Review Round Up, Theatre

Review Round Up: The Book of Dust, Bridge Theatre

We round up the reviews for the stage adaptation based on Philip Pullman’s fantasy tale.

(c)Manuel Harlan

The Guardian: **** “Hytner displays the same wizard’s touch for turning Pullman’s fast, fantasy narratives into theatrical gold. His supremely elegant production is vast, but never unruly, on a set that dazzles but does not swamp the storytelling.”

iNews: *** “Adapted by Bryony Lavery, it only fitfully enthrals, and Hytner’s production, co-directed by Emily Burns and James Cousins, is attractive, yet surprisingly pedestrian.”

Broadway World: *** “At two and a half hours, that story is stretched too thin to engage us as fully as we ought to be, the religious hokum and philosophical asides also muddying what is a fairly straightforward quest tale. For those (and there will be plenty) brought up on Star Wars and The Lord Of The Rings, that might be enough, but, as was the case for me when I read the original trilogy, the bells and whistles couldn’t compensate for a plot that held too few surprises.”

Time Out: *** “At least this fluent and visually beautiful show from Nick Hytner’s Bridge Theatre is neither cynical nor a car crash. It’s sometimes batshit but never boring. Its good and bad qualities stem from Bryony Lavery’s pedestrian adaptation of a book which is phenomenally hard to stage. ‘The Book of Dust – La Belle Sauvage’ revolves around two kids and a six-month-old baby, and has a plot that unravels madly – mostly on a canoe on a flooded Thames – with so many thrills, spills and mythical bit parts, even the fans argue about WTF it means.”
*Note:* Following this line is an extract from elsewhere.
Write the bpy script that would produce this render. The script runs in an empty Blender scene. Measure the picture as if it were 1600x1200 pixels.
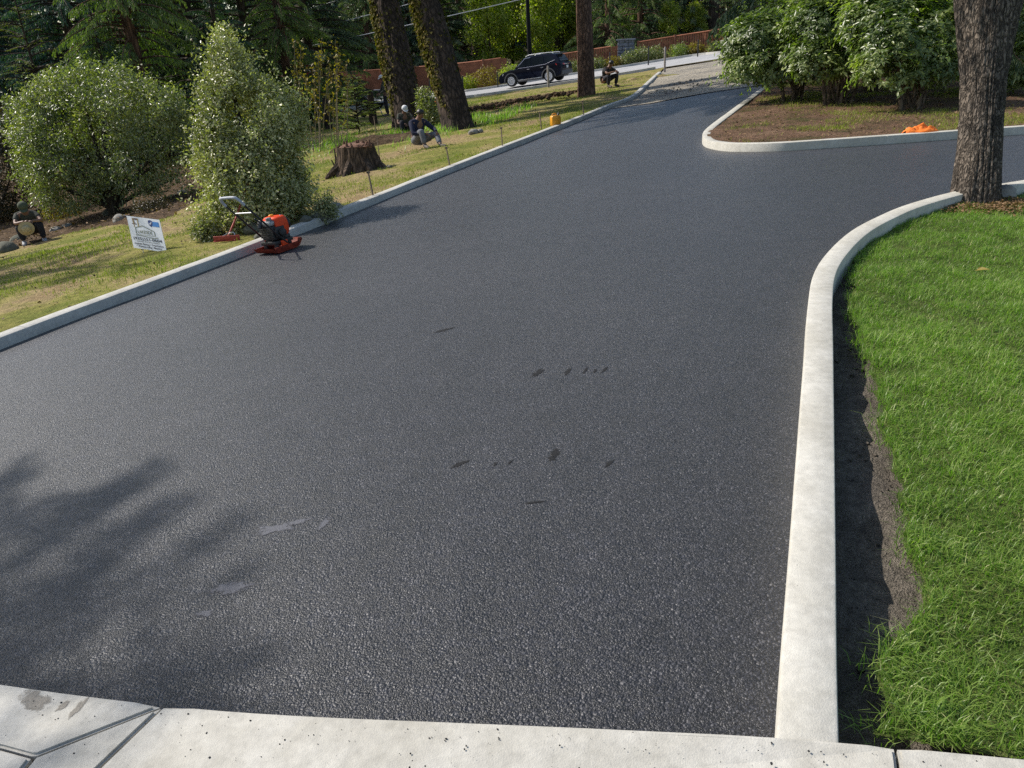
import bpy, bmesh, math, random
import numpy as np
from mathutils import Vector, Matrix, Euler
from mathutils.geometry import delaunay_2d_cdt

R = math.radians
rng = np.random.default_rng(7)
random.seed(7)
scene = bpy.context.scene
COL = scene.collection

# ------------------------------------------------------------------ camera maths and terrain
FPX = 1200.0
PITCH, ROLL, EYE = R(23.83), R(3.3), 1.65
_r = np.array([1.0, 0, 0]); _a = np.array([0, math.cos(PITCH), -math.sin(PITCH)]); _u = np.array([0, math.sin(PITCH), math.cos(PITCH)])
_cr = _r * math.cos(ROLL) - _u * math.sin(ROLL)
_cu = _u * math.cos(ROLL) + _r * math.sin(ROLL)
EYEP = np.array([0, 0, EYE])


def sm(t):
    t = np.clip(t, 0, 1)
    return t * t * (3 - 2 * t)


def lineD(x, y):
    return (x + 4.67) * .949 - (y - 6.6) * .316


def H(x, y):
    """height of the paved plane: falls to the left, rises a little towards the road"""
    d = lineD(x, y)
    e = d - 6.5
    e = -np.logaddexp(0, -2.5 * e) / 2.5
    e = -20 + np.logaddexp(0, .5 * (e + 20)) / .5
    z = .1 * e + .5 * sm((y - 14) / 28.) + .034 * np.maximum(0, y - 44)
    z = z - .08 * np.logaddexp(0, 1.2 * (-d - 3.2)) / 1.2 * (1 - sm((y - 17) / 11.)) * sm((y + 6) / 10.)
    return z


def ray(px, py):
    return _a + (px - 800) / FPX * _cr - (py - 600) / FPX * _cu


def at(px, py, off=0.0):
    d = ray(px, py); t = prev = .5
    while t < 220:
        p = EYEP + d * t
        if p[2] < H(p[0], p[1]) + off: break
        prev = t; t *= 1.03
    lo, hi = prev, t
    for _ in range(36):
        m = (lo + hi) / 2; p = EYEP + d * m
        if p[2] < H(p[0], p[1]) + off: hi = m
        else: lo = m
    return EYEP + d * hi


def depth_of(p):
    return float(np.dot(np.asarray(p) - EYEP, _a))


def pt(px, py, z):
    return EYEP + ray(px, py) * z


# ------------------------------------------------------------------ noise
def _h(i, j, k, s):
    n = (i * 73856093) ^ (j * 19349663) ^ (k * 83492791) ^ (s * 2654435)
    n = (n ^ (n >> 13)) * 1274126177
    n = n ^ (n >> 16)
    return (n & 0xffff) / 65535.0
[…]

London Theatre.co.uk: *** “It’s too simplistic as adult drama but far too scary for small children – there’s violence, sudden gun shots, stories of child abuse and attempted rape. As a Christmas show, it’s a puzzling choice, particularly given the author’s anti-religious sentiments, and it doesn’t really justify its transfer to this new medium. But it should certainly satisfy the Pullman faithful until the next of his books hits our shelves.”

Evening Standard: *** “Even though playwright Bryony Lavery has streamlined, clarified and occasionally improved the story, this remains a breathlessly hectic jumble of events, overlaid with a half-scientific, half-mystical humanist message.”

The Arts Desk: **** “The stage magic is both ingenious and beguiling.”

British Theatre.com: **** “First things first: this is the most wonderfully evocative, romantic and dramatic bit of set-projection you will see all year. Bob Crowley, video maestros Luke Halls and Zak Hein, Jon Clark on lighting, take a collective bow.  They write with light. So on a rippling river sweet-flowing or tempestuous, through a branchy,  steepled and Prioried Oxfordshire, two children pilot a birchbark canoe on a desperate mission to save a baby.  And we believe.  Ashore, cobbles or grassland, a college quadrangle and the Trout pub at Godstow effortlessly rise around them.”

City Am: “A crisp adaptation by Bryony Lavery and wondrous direction by Nicholas Hytner make for a truly magical reimagining for stage.”

The Daily Mail: *** “Pulling all this together is quite an achievement, but it comes at a cost. We’re left with a frenetic performance, fearful of stopping to reflect. There is certainly little prospect of taking time to ponder Pullman’s gnomic revelation that ‘dust is only a name for what happens when matter begins to understand itself’.”

WhatsOnStage: **** “this is a terrific piece of story-telling, confident and enthralling, a dark Christmas treat.”

The Times: *** “Good pace, clever scenery projections, an adorable baby and . . . a plot of pure tommyrot: Nick Hytner’s return to Philip Pullman’s fiction is fun to watch but intellectually little more nourishing than cornflakes. “

The Telegraph: *** “Nicholas Hytner’s new Philip Pullman adaptation at the Bridge Theatre has plenty going for it but currently feels like a Christmas curio.”

The Stage: *** “Nicholas Hytner directs a rollicking stage adaptation of Philip Pullman’s fantasy novel.”

There Ought to be Clowns: “The Bridge Theatre may not be blessed with the revelatory wonder of the Olivier’s drum revolve but with co-directors Emily Burns and James Cousins, Hytner has conjured something special with Barnaby Dixon’s austerely beautiful puppety, Luke Hall’s highly effective video work and designer Bob Crowley. From genial pubs to haunting convent halls (those illuminated habits!) to raging floodwaters, we’re joyously submerged in the thrills and terrors of this parallel universe once again.”

The Book of Dust continues to play at the Bridge Theatre until the 26th February.